WHAT THE TASK ASKS | Write out the material again exactly, please, and omit the pictures.

---

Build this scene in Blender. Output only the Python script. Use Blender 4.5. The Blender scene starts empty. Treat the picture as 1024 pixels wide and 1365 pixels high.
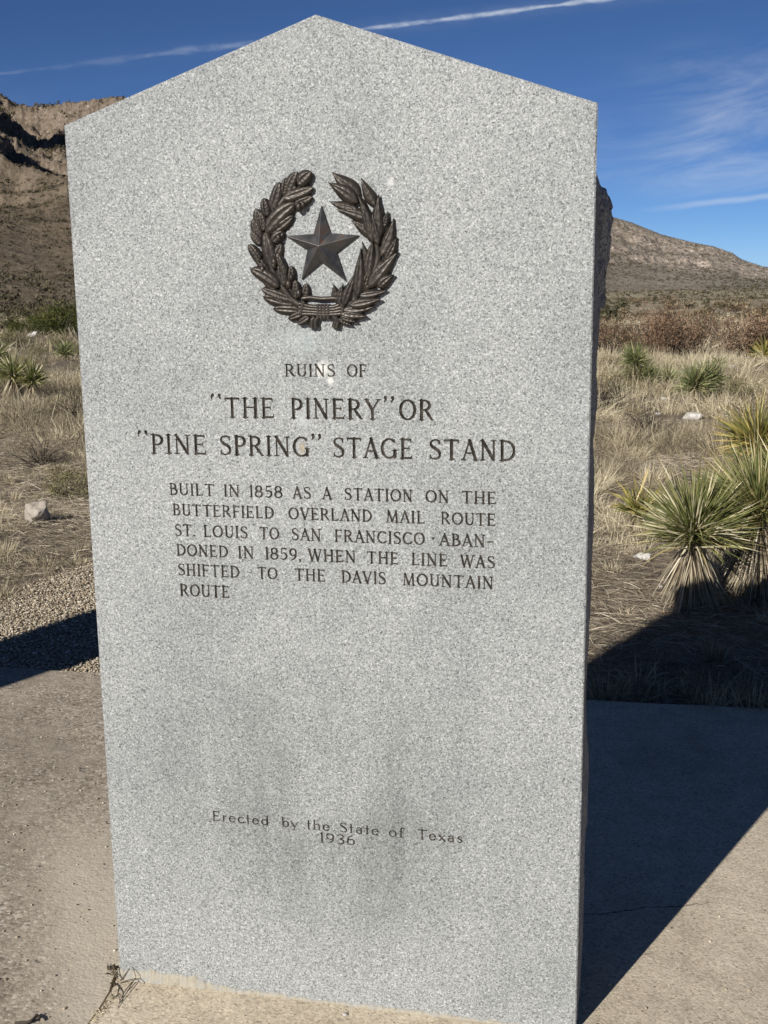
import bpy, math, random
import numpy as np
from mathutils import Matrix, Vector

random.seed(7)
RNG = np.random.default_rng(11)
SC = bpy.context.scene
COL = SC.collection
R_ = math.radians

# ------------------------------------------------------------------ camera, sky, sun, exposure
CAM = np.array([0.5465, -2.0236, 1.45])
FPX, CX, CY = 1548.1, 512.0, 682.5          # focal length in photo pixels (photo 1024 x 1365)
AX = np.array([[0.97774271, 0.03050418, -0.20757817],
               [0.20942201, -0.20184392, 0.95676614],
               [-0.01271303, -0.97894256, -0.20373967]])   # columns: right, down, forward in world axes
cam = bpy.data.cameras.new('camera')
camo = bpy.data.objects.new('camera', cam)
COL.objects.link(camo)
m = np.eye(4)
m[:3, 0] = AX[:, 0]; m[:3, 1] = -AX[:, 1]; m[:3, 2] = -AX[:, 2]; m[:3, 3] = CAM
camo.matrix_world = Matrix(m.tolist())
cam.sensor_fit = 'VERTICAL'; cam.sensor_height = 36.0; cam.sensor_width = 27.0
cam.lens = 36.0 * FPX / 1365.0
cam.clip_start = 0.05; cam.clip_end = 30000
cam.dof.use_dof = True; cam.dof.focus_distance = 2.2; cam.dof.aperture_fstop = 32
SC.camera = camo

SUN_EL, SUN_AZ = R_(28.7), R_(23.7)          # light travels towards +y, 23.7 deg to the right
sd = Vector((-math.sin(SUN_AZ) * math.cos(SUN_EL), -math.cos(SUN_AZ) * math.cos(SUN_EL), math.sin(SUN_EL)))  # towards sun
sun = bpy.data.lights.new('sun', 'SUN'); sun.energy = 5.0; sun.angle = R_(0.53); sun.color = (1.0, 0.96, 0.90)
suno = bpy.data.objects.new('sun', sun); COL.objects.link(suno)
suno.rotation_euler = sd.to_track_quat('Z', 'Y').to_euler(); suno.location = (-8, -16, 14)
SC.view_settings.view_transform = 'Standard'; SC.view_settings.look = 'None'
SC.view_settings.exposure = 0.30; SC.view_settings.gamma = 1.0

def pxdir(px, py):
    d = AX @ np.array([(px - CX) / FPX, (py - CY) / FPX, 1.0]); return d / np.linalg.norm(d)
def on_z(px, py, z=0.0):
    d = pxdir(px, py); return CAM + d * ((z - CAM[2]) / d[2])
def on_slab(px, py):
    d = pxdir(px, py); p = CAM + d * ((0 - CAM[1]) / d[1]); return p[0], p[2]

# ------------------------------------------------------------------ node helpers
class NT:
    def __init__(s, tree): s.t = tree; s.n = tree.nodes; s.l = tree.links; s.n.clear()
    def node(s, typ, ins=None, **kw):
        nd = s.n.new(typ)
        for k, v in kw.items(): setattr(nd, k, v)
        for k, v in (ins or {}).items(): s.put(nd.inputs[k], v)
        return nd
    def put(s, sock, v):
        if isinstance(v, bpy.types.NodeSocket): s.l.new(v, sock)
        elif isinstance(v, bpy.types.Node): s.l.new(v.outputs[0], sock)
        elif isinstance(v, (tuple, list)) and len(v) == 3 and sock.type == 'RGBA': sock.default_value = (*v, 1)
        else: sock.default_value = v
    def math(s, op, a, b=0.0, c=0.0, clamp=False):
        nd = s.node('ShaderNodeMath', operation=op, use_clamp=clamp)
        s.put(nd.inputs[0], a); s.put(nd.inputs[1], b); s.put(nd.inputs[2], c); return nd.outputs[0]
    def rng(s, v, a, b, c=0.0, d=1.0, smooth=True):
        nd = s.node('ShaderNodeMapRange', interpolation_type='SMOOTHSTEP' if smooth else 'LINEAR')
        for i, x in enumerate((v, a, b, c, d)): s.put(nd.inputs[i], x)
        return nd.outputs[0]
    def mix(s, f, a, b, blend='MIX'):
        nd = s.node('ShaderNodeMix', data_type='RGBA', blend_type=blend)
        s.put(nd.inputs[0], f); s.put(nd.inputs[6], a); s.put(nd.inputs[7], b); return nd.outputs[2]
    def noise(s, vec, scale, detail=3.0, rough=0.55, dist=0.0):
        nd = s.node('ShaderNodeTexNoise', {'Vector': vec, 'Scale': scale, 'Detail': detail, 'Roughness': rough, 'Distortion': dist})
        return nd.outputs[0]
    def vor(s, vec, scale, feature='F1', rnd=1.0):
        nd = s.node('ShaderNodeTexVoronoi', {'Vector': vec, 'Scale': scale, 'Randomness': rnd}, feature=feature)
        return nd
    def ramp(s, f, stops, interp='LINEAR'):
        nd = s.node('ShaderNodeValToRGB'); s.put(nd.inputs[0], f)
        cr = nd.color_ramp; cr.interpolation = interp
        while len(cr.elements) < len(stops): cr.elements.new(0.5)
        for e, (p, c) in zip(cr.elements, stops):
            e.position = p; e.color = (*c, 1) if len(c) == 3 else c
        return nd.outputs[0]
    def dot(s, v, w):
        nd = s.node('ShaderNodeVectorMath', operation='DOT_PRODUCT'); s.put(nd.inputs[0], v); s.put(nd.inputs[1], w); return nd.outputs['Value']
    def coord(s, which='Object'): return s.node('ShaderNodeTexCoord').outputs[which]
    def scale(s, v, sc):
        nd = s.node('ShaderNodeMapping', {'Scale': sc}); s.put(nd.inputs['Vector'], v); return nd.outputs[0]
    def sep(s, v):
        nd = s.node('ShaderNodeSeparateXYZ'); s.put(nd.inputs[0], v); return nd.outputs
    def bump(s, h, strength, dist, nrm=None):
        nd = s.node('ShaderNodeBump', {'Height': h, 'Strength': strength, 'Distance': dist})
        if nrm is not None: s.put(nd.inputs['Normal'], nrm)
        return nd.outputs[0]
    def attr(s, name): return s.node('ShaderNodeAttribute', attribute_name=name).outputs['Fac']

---

EXERCISE OUTPUT |
Build this scene in Blender. Output only the Python script. Use Blender 4.5. The Blender scene starts empty. Treat the picture as 1024 pixels wide and 1365 pixels high.
import bpy, math, random
import numpy as np
from mathutils import Matrix, Vector

random.seed(7)
RNG = np.random.default_rng(11)
SC = bpy.context.scene
COL = SC.collection
R_ = math.radians

# ------------------------------------------------------------------ camera, sky, sun, exposure
CAM = np.array([0.5465, -2.0236, 1.45])
FPX, CX, CY = 1548.1, 512.0, 682.5          # focal length in photo pixels (photo 1024 x 1365)
AX = np.array([[0.97774271, 0.03050418, -0.20757817],
               [0.20942201, -0.20184392, 0.95676614],
               [-0.01271303, -0.97894256, -0.20373967]])   # columns: right, down, forward in world axes
cam = bpy.data.cameras.new('camera')
camo = bpy.data.objects.new('camera', cam)
COL.objects.link(camo)
m = np.eye(4)
m[:3, 0] = AX[:, 0]; m[:3, 1] = -AX[:, 1]; m[:3, 2] = -AX[:, 2]; m[:3, 3] = CAM
camo.matrix_world = Matrix(m.tolist())
cam.sensor_fit = 'VERTICAL'; cam.sensor_height = 36.0; cam.sensor_width = 27.0
cam.lens = 36.0 * FPX / 1365.0
cam.clip_start = 0.05; cam.clip_end = 30000
cam.dof.use_dof = True; cam.dof.focus_distance = 2.2; cam.dof.aperture_fstop = 32
SC.camera = camo

SUN_EL, SUN_AZ = R_(28.7), R_(23.7)          # light travels towards +y, 23.7 deg to the right
sd = Vector((-math.sin(SUN_AZ) * math.cos(SUN_EL), -math.cos(SUN_AZ) * math.cos(SUN_EL), math.sin(SUN_EL)))  # towards sun
sun = bpy.data.lights.new('sun', 'SUN'); sun.energy = 5.0; sun.angle = R_(0.53); sun.color = (1.0, 0.96, 0.90)
suno = bpy.data.objects.new('sun', sun); COL.objects.link(suno)
suno.rotation_euler = sd.to_track_quat('Z', 'Y').to_euler(); suno.location = (-8, -16, 14)
SC.view_settings.view_transform = 'Standard'; SC.view_settings.look = 'None'
SC.view_settings.exposure = 0.30; SC.view_settings.gamma = 1.0

def pxdir(px, py):
    d = AX @ np.array([(px - CX) / FPX, (py - CY) / FPX, 1.0]); return d / np.linalg.norm(d)
def on_z(px, py, z=0.0):
    d = pxdir(px, py); return CAM + d * ((z - CAM[2]) / d[2])
def on_slab(px, py):
    d = pxdir(px, py); p = CAM + d * ((0 - CAM[1]) / d[1]); return p[0], p[2]

# ------------------------------------------------------------------ node helpers
class NT:
    def __init__(s, tree): s.t = tree; s.n = tree.nodes; s.l = tree.links; s.n.clear()
    def node(s, typ, ins=None, **kw):
        nd = s.n.new(typ)
        for k, v in kw.items(): setattr(nd, k, v)
        for k, v in (ins or {}).items(): s.put(nd.inputs[k], v)
        return nd
    def put(s, sock, v):
        if isinstance(v, bpy.types.NodeSocket): s.l.new(v, sock)
        elif isinstance(v, bpy.types.Node): s.l.new(v.outputs[0], sock)
        elif isinstance(v, (tuple, list)) and len(v) == 3 and sock.type == 'RGBA': sock.default_value = (*v, 1)
        else: sock.default_value = v
    def math(s, op, a, b=0.0, c=0.0, clamp=False):
        nd = s.node('ShaderNodeMath', operation=op, use_clamp=clamp)
        s.put(nd.inputs[0], a); s.put(nd.inputs[1], b); s.put(nd.inputs[2], c); return nd.outputs[0]
    def rng(s, v, a, b, c=0.0, d=1.0, smooth=True):
        nd = s.node('ShaderNodeMapRange', interpolation_type='SMOOTHSTEP' if smooth else 'LINEAR')
        for i, x in enumerate((v, a, b, c, d)): s.put(nd.inputs[i], x)
        return nd.outputs[0]
    def mix(s, f, a, b, blend='MIX'):
        nd = s.node('ShaderNodeMix', data_type='RGBA', blend_type=blend)
        s.put(nd.inputs[0], f); s.put(nd.inputs[6], a); s.put(nd.inputs[7], b); return nd.outputs[2]
    def noise(s, vec, scale, detail=3.0, rough=0.55, dist=0.0):
        nd = s.node('ShaderNodeTexNoise', {'Vector': vec, 'Scale': scale, 'Detail': detail, 'Roughness': rough, 'Distortion': dist})
        return nd.outputs[0]
    def vor(s, vec, scale, feature='F1', rnd=1.0):
        nd = s.node('ShaderNodeTexVoronoi', {'Vector': vec, 'Scale': scale, 'Randomness': rnd}, feature=feature)
        return nd
    def ramp(s, f, stops, interp='LINEAR'):
        nd = s.node('ShaderNodeValToRGB'); s.put(nd.inputs[0], f)
        cr = nd.color_ramp; cr.interpolation = interp
        while len(cr.elements) < len(stops): cr.elements.new(0.5)
        for e, (p, c) in zip(cr.elements, stops):
            e.position = p; e.color = (*c, 1) if len(c) == 3 else c
        return nd.outputs[0]
    def dot(s, v, w):
        nd = s.node('ShaderNodeVectorMath', operation='DOT_PRODUCT'); s.put(nd.inputs[0], v); s.put(nd.inputs[1], w); return nd.outputs['Value']
    def coord(s, which='Object'): return s.node('ShaderNodeTexCoord').outputs[which]
    def scale(s, v, sc):
        nd = s.node('ShaderNodeMapping', {'Scale': sc}); s.put(nd.inputs['Vector'], v); return nd.outputs[0]
    def sep(s, v):
        nd = s.node('ShaderNodeSeparateXYZ'); s.put(nd.inputs[0], v); return nd.outputs
    def bump(s, h, strength, dist, nrm=None):
        nd = s.node('ShaderNodeBump', {'Height': h, 'Strength': strength, 'Distance': dist})
        if nrm is not None: s.put(nd.inputs['Normal'], nrm)
        return nd.outputs[0]
    def attr(s, name): return s.node('ShaderNodeAttribute', attribute_name=name).outputs['Fac']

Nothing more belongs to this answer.